Kunc to receive Printmaker Emeritus award

Released on 06/02/2006, at 12:00 AM
Office of University Communications
University of Nebraska–Lincoln
Lincoln, Neb., June 2nd, 2006 —

Cather Professor of Art Karen Kunc will receive the prestigious Printmaker Emeritus Award at the 36th annual conference of The Southern Graphics Council in March 2007. The Southern Graphics Council is the largest non-profit printmaking organization in the country.

The Printmaker Emeritus Award, created in 1978 and presented annually, is a distinction bestowed by the Southern Graphics Council on an individual who has demonstrated outstanding accomplishments and made lasting contributions to the art of printmaking. It is one of the most prestigious national awards for printmakers.

"It is a wonderful surprise and honor," Kunc said. "I will be in really a favored company of past recipients."

Southern Graphics Council Immediate Past President April Katz said of Kunc "the beauty of her relief prints and artist's books, her innovative approaches to the medium, and her international engagement all have had a tremendous impact on the print world."

Kunc joins a prominent list of outstanding printmakers who have received the award, including Michael Mazur, Elizabeth Catlett, Kenneth Tyler, June Wayne, Nancy Spero and Robert Blackburn.

"This is a very well deserved recognition for Karen and for all the work she has done in building her outstanding career, as well as the national and international reputation of the printmaking program here at UNL," said Assistant Professor of Art Francisco Souto. "Obviously I am thrilled and excited to be working with one of the best printmakers in the nation."

The Southern Graphics Council conducts an annual conference that brings together artists and scholars from around the United States and the world. Kunc's prints will be featured in an exhibition at the 2007 Conference next March in Kansas City, where she will receive her award.

Kunc has an international reputation as a printmaker and artist whose works have been exhibited in venues as varied as Kearney, Neb., and Laramie, Wyo., to Switzerland, the Czech Republic, Finland, France, Iceland, Italy, Japan and Russia.
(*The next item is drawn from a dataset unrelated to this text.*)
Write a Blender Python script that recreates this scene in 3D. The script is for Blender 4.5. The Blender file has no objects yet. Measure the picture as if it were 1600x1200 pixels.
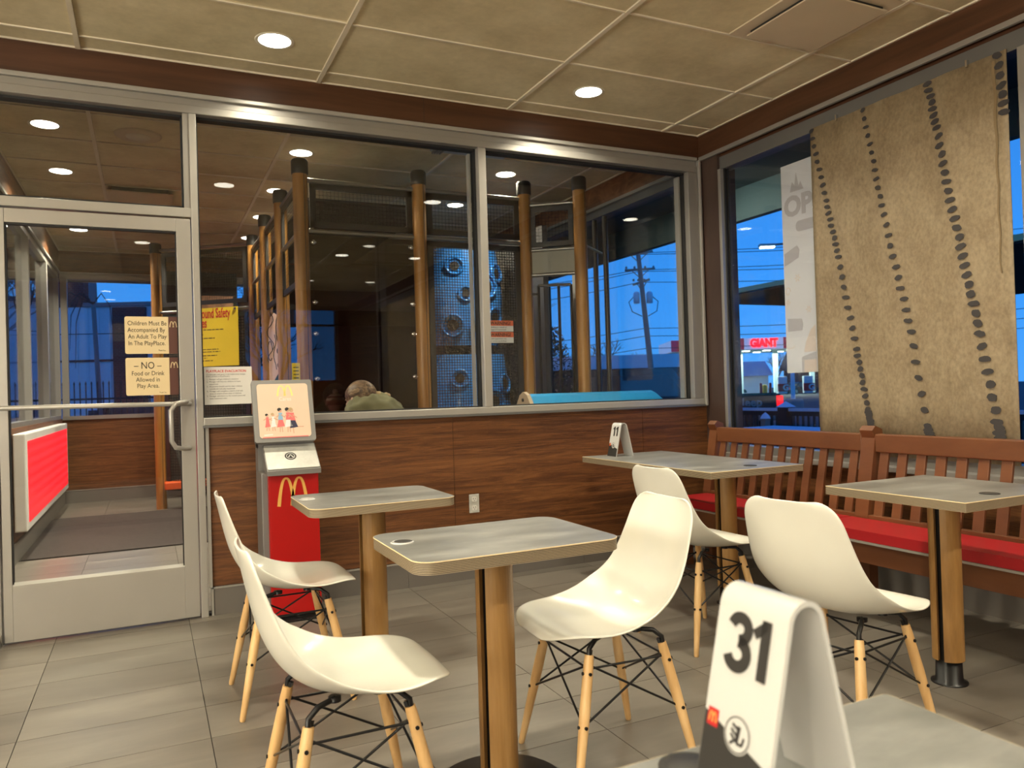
import bpy, math, random
from math import sin, cos, pi, radians, sqrt
from mathutils import Vector, Matrix
random.seed(7)
S = bpy.context.scene
COL = S.collection

# ------------------------------------------------------------------ camera
cam_d = bpy.data.cameras.new('camera')
cam = bpy.data.objects.new('camera', cam_d)
COL.objects.link(cam)
yaw, pitch, roll = radians(25.304), radians(0.552), radians(-1.74)
fw = Vector((sin(yaw)*cos(pitch), cos(yaw)*cos(pitch), sin(pitch)))
rt = Vector((cos(yaw), -sin(yaw), 0))
up = rt.cross(fw)
r2 = rt*cos(roll) + up*sin(roll)
u2 = -rt*sin(roll) + up*cos(roll)
cam.matrix_world = Matrix(((r2.x, u2.x, -fw.x, 0), (r2.y, u2.y, -fw.y, 0), (r2.z, u2.z, -fw.z, 1.165), (0, 0, 0, 1)))
cam_d.lens = 27.07
cam_d.sensor_width = 36
cam_d.clip_start = 0.02
cam_d.clip_end = 500
cam_d.dof.use_dof = True
cam_d.dof.focus_distance = 3.0
cam_d.dof.aperture_fstop = 5.6
S.camera = cam
S.view_settings.view_transform = 'Standard'
S.view_settings.look = 'None'
S.view_settings.exposure = 0.0
S.view_settings.gamma = 1
S.view_settings.use_curve_mapping = False
try:
    S.cycles.use_denoising = True
    S.cycles.max_bounces = 10
    S.cycles.transparent_max_bounces = 24
    S.cycles.caustics_reflective = False
    S.cycles.sample_clamp_indirect = 6
except Exception:
    pass

# ------------------------------------------------------------------ world: dusk sky
wd = bpy.data.worlds.new('dusk_sky')
S.world = wd
wd.use_nodes = True
nt = wd.node_tree
nt.nodes.clear()
tc = nt.nodes.new('ShaderNodeTexCoord')
sp = nt.nodes.new('ShaderNodeSeparateXYZ')
rp = nt.nodes.new('ShaderNodeValToRGB')
bg = nt.nodes.new('ShaderNodeBackground')
ow = nt.nodes.new('ShaderNodeOutputWorld')
nt.links.new(tc.outputs['Generated'], sp.inputs[0])
nt.links.new(sp.outputs['Z'], rp.inputs[0])
nt.links.new(rp.outputs[0], bg.inputs[0])
nt.links.new(bg.outputs[0], ow.inputs[0])
cr = rp.color_ramp
cr.elements[0].position = 0.0
cr.elements[0].color = (0.075, 0.37, 1.0, 1)
cr.elements[1].position = 0.6
cr.elements[1].color = (0.02, 0.11, 0.50, 1)
e = cr.elements.new(0.12)
e.color = (0.042, 0.32, 1.0, 1)
bg.inputs[1].default_value = 1.15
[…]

Kunc's medium is reduction wood cut print, a painstaking process that works in the negative and in stages. Using a variety of tools to extract layers of wood, carving patterns and strokes and lines, the technique creates prints in stages, color by color, layer by layer. Her prints are bold, dramatic, calculatedly puzzling. They are instantly recognizable due to her unique style and dazzling color. She was Nebraska's Artist of the Year in 2000 and in 1998, she received the University's Outstanding Research and Creative Activity Award.

Kunc began her printmaking career in high school and when she came to UNL for her undergraduate degree, she already knew that this is what she wanted to continue to do. She earned her B.F.A. from UNL, where she studied under Michael Nushawg.

"I succeeded him and knew I stepped into some big shoes to fill when I came back," Kunc said. She returned to teach at UNL in 1983 after receiving her M.F.A. from the Ohio State University.

Kunc said three things drew her to the field of printmaking.

"There were fewer people in printmaking than in the painting studios," she said. "I could work among people in a community studio, but I didn't have to talk as I was quite shy, and it suits my aesthetic-my interest in line, shape and drawing."

She says certain things have remained consistent in her work over the years. She has always been interested in abstraction and has always worked in color.

"The evolution [in my work] is understanding what my voice is and the decisions I make about composition. I find meaning in things that seem purely formal, as I put ideas into issues of perception and transmission of visual sensation."

Kunc takes equal pride in her teaching at UNL and in her work as an artist.

"I'm best at the one-on-one relationships with students," Kunc said. "Helping them with technical problem-solving and resolving their conceptual development. I like the strong relationships that happen from teaching I believe that conversations over the working table bond people. That atmosphere is something I've valued and tried to cultivate."

In addition to receiving the Printmaker Emeritus Award and having an exhibition of her work at the Southern Graphics Council Conference next Spring, Kunc has two important international exhibitions coming up this Fall.

She has been invited to participate in the International Print Triennial in Krakow, Poland, in September. She will also have a solo show at the 7th Triennale Mondiale L'Estampes et de la Gravure Originale in Chamalieries, Auvergne, France, which opens in October. Kunc won 2nd Place in the 2003 Triennale for her work entitled "Echo Spring," earning her the solo show at the 2006 Triennale.

"Indeed, I have been fortunate to be part of the international print world, even being from Nebraska, which has not been a drawback for me - which even has a sense of the exotic out there," Kunc said.